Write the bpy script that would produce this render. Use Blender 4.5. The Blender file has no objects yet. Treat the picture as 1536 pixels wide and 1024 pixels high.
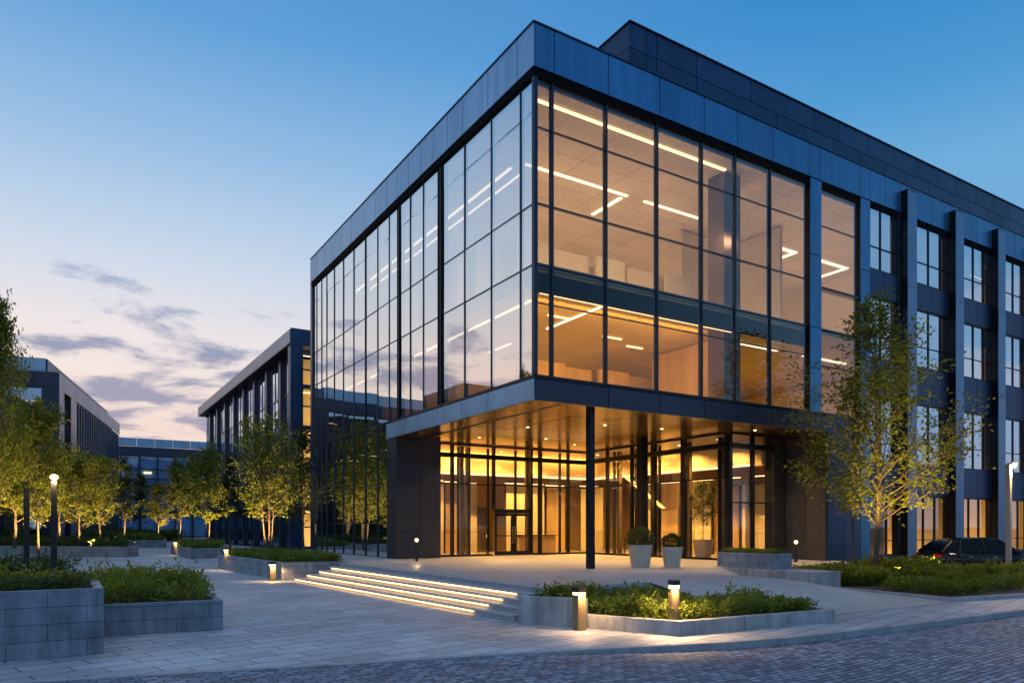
import bpy, math, random
from mathutils import Vector, Matrix
R = math.radians
rnd = random.Random(7)
sc = bpy.context.scene
COL = sc.collection

# ------------------------------------------------------------------ world axes
# x runs along the right hand facade of the main building, y along its left hand
# facade, origin at the foot of the building corner; metres.
SN, CS = 0.52748, 0.84957

def at(X, d):
    """right / forward distance from the viewpoint -> world x, y"""
    a, b = X - 0.734, d - 24.3
    return (a * CS + b * SN, -a * SN + b * CS)

# ------------------------------------------------------------------ mesh builder
ORG = {}

class MB:
    def __init__(s):
        s.v = []; s.f = []
    def quad(s, a, b, c, d):
        n = len(s.v); s.v += [a, b, c, d]; s.f.append((n, n+1, n+2, n+3)); return s
    def box(s, x0, x1, y0, y1, z0, z1):
        if x1 < x0: x0, x1 = x1, x0
        if y1 < y0: y0, y1 = y1, y0
        if z1 < z0: z0, z1 = z1, z0
        n = len(s.v)
        s.v += [(x0,y0,z0),(x1,y0,z0),(x1,y1,z0),(x0,y1,z0),(x0,y0,z1),(x1,y0,z1),(x1,y1,z1),(x0,y1,z1)]
        s.f += [(n,n+3,n+2,n+1),(n+4,n+5,n+6,n+7),(n,n+1,n+5,n+4),(n+1,n+2,n+6,n+5),(n+2,n+3,n+7,n+6),(n+3,n,n+4,n+7)]
        return s
    def prism(s, poly, z0, z1):
        n = len(s.v); k = len(poly)
        a = sum(poly[i][0]*poly[(i+1)%k][1]-poly[(i+1)%k][0]*poly[i][1] for i in range(k))
        if a < 0: poly = poly[::-1]
        zf0 = z0 if callable(z0) else (lambda x, y: z0)
        zf1 = z1 if callable(z1) else (lambda x, y: z1)
        s.v += [(x, y, zf0(x, y)) for x, y in poly] + [(x, y, zf1(x, y)) for x, y in poly]
        s.f.append(tuple(n+i for i in range(k))[::-1]); s.f.append(tuple(n+k+i for i in range(k)))
        for i in range(k):
            j = (i+1) % k; s.f.append((n+i, n+j, n+k+j, n+k+i))
        return s
    def tube(s, pts, rads, n=6, cap=True):
        base = len(s.v); m = len(pts); up = Vector((0.13, 0.07, 1)).normalized()
        for i, p in enumerate(pts):
            p = Vector(p)
            d = (Vector(pts[min(i+1, m-1)]) - Vector(pts[max(i-1, 0)]))
            if d.length < 1e-9: d = Vector((0, 0, 1))
            d.normalize()
            a = d.cross(up)
            if a.length < 1e-3: a = d.cross(Vector((1, 0, 0)))
            a.normalize(); b = a.cross(d)
            for k in range(n):
                t = 2*math.pi*k/n
                s.v.append(tuple(p + (a*math.cos(t) + b*math.sin(t))*rads[i]))
        for i in range(m-1):
            for k in range(n):
                k2 = (k+1) % n
                s.f.append((base+i*n+k, base+(i+1)*n+k, base+(i+1)*n+k2, base+i*n+k2))
        if cap:
            s.f.append(tuple(base+k for k in range(n)))
            s.f.append(tuple(base+(m-1)*n+k for k in range(n))[::-1])
        return s
    def lathe(s, cx, cy, prof, n=24):
        base = len(s.v)
        for r, z in prof:
            for k in range(n):
                t = 2*math.pi*k/n; s.v.append((cx+r*math.cos(t), cy+r*math.sin(t), z))
        for i in range(len(prof)-1):
            for k in range(n):
                k2 = (k+1) % n
                s.f.append((base+i*n+k, base+i*n+k2, base+(i+1)*n+k2, base+(i+1)*n+k))
        s.f.append(tuple(base+k for k in range(n))[::-1])
        s.f.append(tuple(base+(len(prof)-1)*n+k for k in range(n)))
        return s
    def build(s, name, mat, parent=None, smooth=False, bevel=0, org=None):
        o3 = org if org is not None else (ORG.get(parent.name, (0,0,0)) if parent else (0,0,0))
        me = bpy.data.meshes.new(name)
        me.from_pydata([(x-o3[0], y-o3[1], z-o3[2]) for x, y, z in s.v], [], s.f)
        me.materials.append(mat)
        if smooth: me.polygons.foreach_set('use_smooth', [True]*len(me.polygons))
        me.update()
        ob = bpy.data.objects.new(name, me); COL.objects.link(ob)
        if parent:
            ob.parent = parent; ORG[ob.name] = o3
        else:
            if org is not None: ob.location = org
        if bevel:
            b = ob.modifiers.new('bevel', 'BEVEL'); b.width = bevel; b.segments = 2; b.limit_method = 'ANGLE'
        return ob

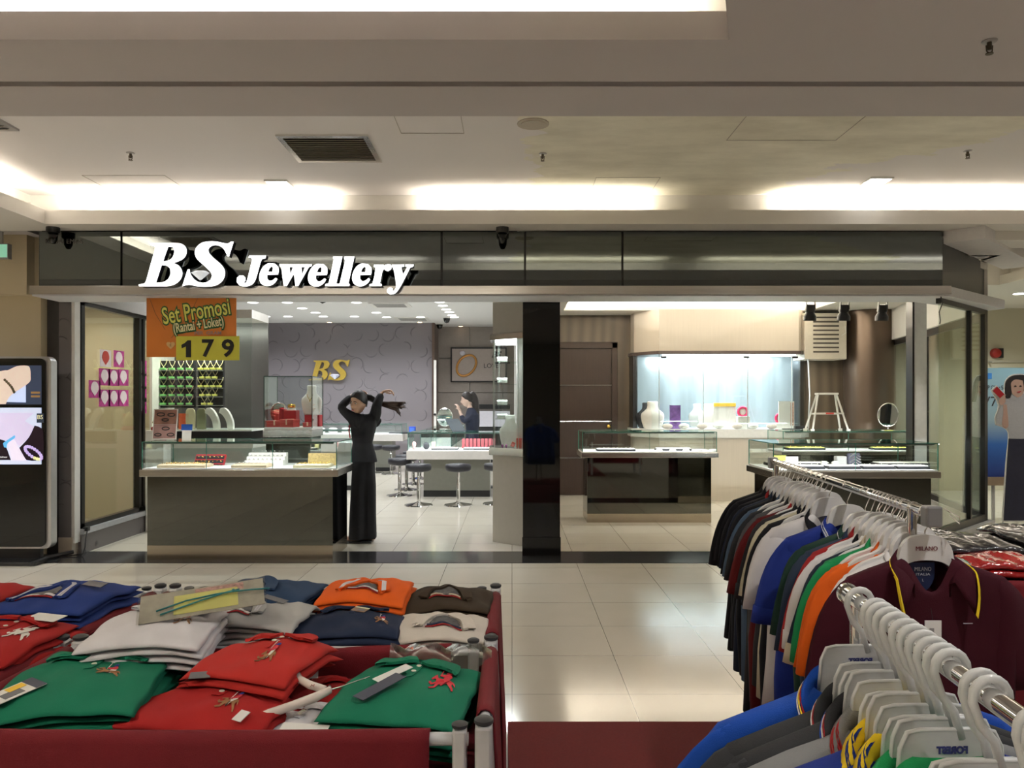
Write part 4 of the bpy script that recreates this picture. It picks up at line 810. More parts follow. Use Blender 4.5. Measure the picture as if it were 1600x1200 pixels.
for px, z_, s in ((1162, .19, 'pink ringed white cup on a white box in the bright wall case'), (1221, .09, 'pink ringed white cup near the right end of the bright wall case')):
    o = thing('rosette_stand', s, 'ornament', (PX(px, 11.7), 11.75, zb+z_)); M = RX(PI/2)
    MB().tube([(.07*math.cos(a), 0, .07+.07*math.sin(a)) for a in [2*PI*i/20 for i in range(20)]], .018, 8, True).build('pink_ring', mat('hot_pink', (.7, .03, .12), .4), o, smooth=True); MB().ball((0, .02, .07), .055, 12, 1, .4, 1).build('cup', BUST, o, smooth=True)
    tag(MB().box(-.09, .09, -.07, .07, 0, z_).build('display_block', BUST, None, bevel=.003, loc=(PX(px, 11.7), 11.75, zb)), 'white block under the pink ringed cup, '+('middle of the case' if px < 1200 else 'right end of the case'), 'display block')
o = thing('notice_card', 'white card with red and black figures at the right end of the bright case', 'card', (PX(1233, 11.6), 11.72, zb)); MB().box(-.12, .12, -.01, .01, 0, .42).build('card', WHITE, o); MB().box(.06, .11, -.014, -.01, .05, .4).build('picture_column', mat('figures', (.6, .25, .2), .5, var=.6, scale=40), o)
o = tag(MB().box(-.16, .05, -.03, .03, 0, .012).box(.02, .16, -.035, .035, .0, .05).build('black_tool', BLACK, None, bevel=.004, loc=(PX(1240, 11.5), 11.5+.02, zb)), 'black tool lying on the white slab in front of the bright case', 'tool')
for i in range(7):
    tag(MB().ball((0, 0, .03), .07, 10, 1.2, .8, .6).build('cushion', BUST, None, smooth=True, loc=(PX(1045+i*27, 11.7)-.04, 11.62+.05*(i % 2), zb+.012)), 'small white display cushion in the bright wall case', 'cushion', 'white cushions in the bright wall case')
# trays in the right counters
def wtray(x, y, z, w_, label, n=9, m=SILVER, rm=None, gl=None, ny=3):
    tray(label, x, y, z, w_, .18, m, border=DK, ny=ny)
    rings_on(x, y, z+.026, max(4, int(n*.8)), 1 if 'green edged' in gl else 2, (w_-.03)/max(4, int(n*.8)), .08, label.replace('tray', 'tray ring')[:0]+'ring in the '+gl, 'rings in the '+gl, rm or SILVER)
z1 = .882
wtray(PX(963, 9.6), 9.68, z1, .48, 'black tray of silver rings at the left of the counter by the walnut door', 10, BUST, SILVER, 'left tray of the counter by the door')
wtray(PX(1056, 9.6), 9.78, z1, .44, 'black tray of dark rings at the right of the counter by the walnut door', 9, BUST, SILVER, 'right tray of the counter by the door')
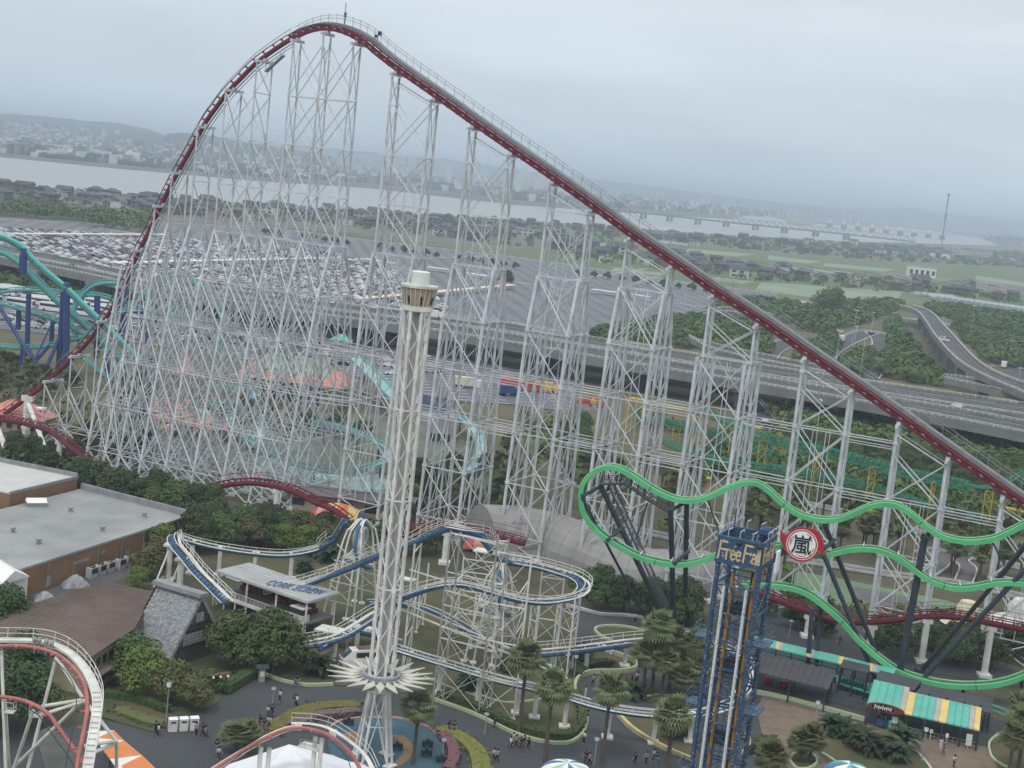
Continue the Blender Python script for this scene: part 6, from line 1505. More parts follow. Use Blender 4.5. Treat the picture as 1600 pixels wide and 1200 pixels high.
# the two corkscrews: white tube helix frames over a blue helical track
def corkscrew(a, b_, R, z0, crest):
 A, B = Vector(a), Vector(b_); ax = (B - A); L = ax.length; ax.normalize(); s_ = Vector((-ax.y, ax.x, 0)); P = []; nr = []
 for k in range(41):
  f = k / 40; t = 2 * pi * f; c = A + ax * (L * f) + Vector((0, 0, z0 + R)); d_ = s_ * sin(t) - Vector((0, 0, cos(t))); P.append(c + d_ * R); nr.append(-d_)
 b = MB(); b.sweep([P[i] - nr[i] * .3 for i in range(41)], .3, 7); b.build('spine', M_CB, ck, smooth=True)
 b = MB()
 for sd in (-.6, .6): b.rect_sweep(P, .18, .18, normals=nr, dz=.35, ds=sd)
 for i in range(0, 41):
  t = (P[min(i + 1, 40)] - P[max(i - 1, 0)]).normalized(); q_ = t.cross(nr[i]).normalized(); b.beam(P[i] - q_ * .65 + nr[i] * .3, P[i] + q_ * .65 + nr[i] * .3, .12, .12)
 b.build('rails', M_CW, ck)
 # hoop legs
 m = (A + B) / 2
 for sd in (-1, 1):
  for e in (-1.6, -.8, .8, 1.6):
   base = m + s_ * sd * (R * .95 + 1.7) + ax * e * 1.7; base.z = 0; top = m + ax * e * .35 + s_ * sd * .25 + Vector((0, 0, z0 + 2 * R + .9)); mid = m + s_ * sd * (R * .80) + ax * e * 1.0 + Vector((0, 0, z0 + 2 * R * .62))
   q = MB(); q.sweep(spline([base, mid, mid.lerp(top, .6) + s_ * sd * R * .22, top], 1.0), .15, 6); q.box((base.x, base.y, .2), (.9, .9, .4)); q.build('hoop_leg', M_CW, ck)
  q = MB()
  for z in (2.5, 5.5, 8.5):
   f = min(1, z / (z0 + 2 * R)); w = (R * .95 + 1.7) * (1 - f * f * .75); c = m + s_ * sd * w; c.z = z; q.tube(c - ax * 2.4, c + ax * 2.4, .08, 4); c2_ = m + s_ * sd * w * .98; c2_.z = z + 2.6; q.tube(c - ax * 2.4, c2_ + ax * 2.2, .06, 4); q.tube(c + ax * 2.4, c2_ - ax * 2.2, .06, 4)
  q.build('hoop_brace', M_CW, ck)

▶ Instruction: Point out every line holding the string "scene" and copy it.

▶ Exercise answer:
sc = bpy.context.scene
Continue the Blender Python script for this scene: part 6, from line 1505. More parts follow. Use Blender 4.5. Treat the picture as 1600 pixels wide and 1200 pixels high.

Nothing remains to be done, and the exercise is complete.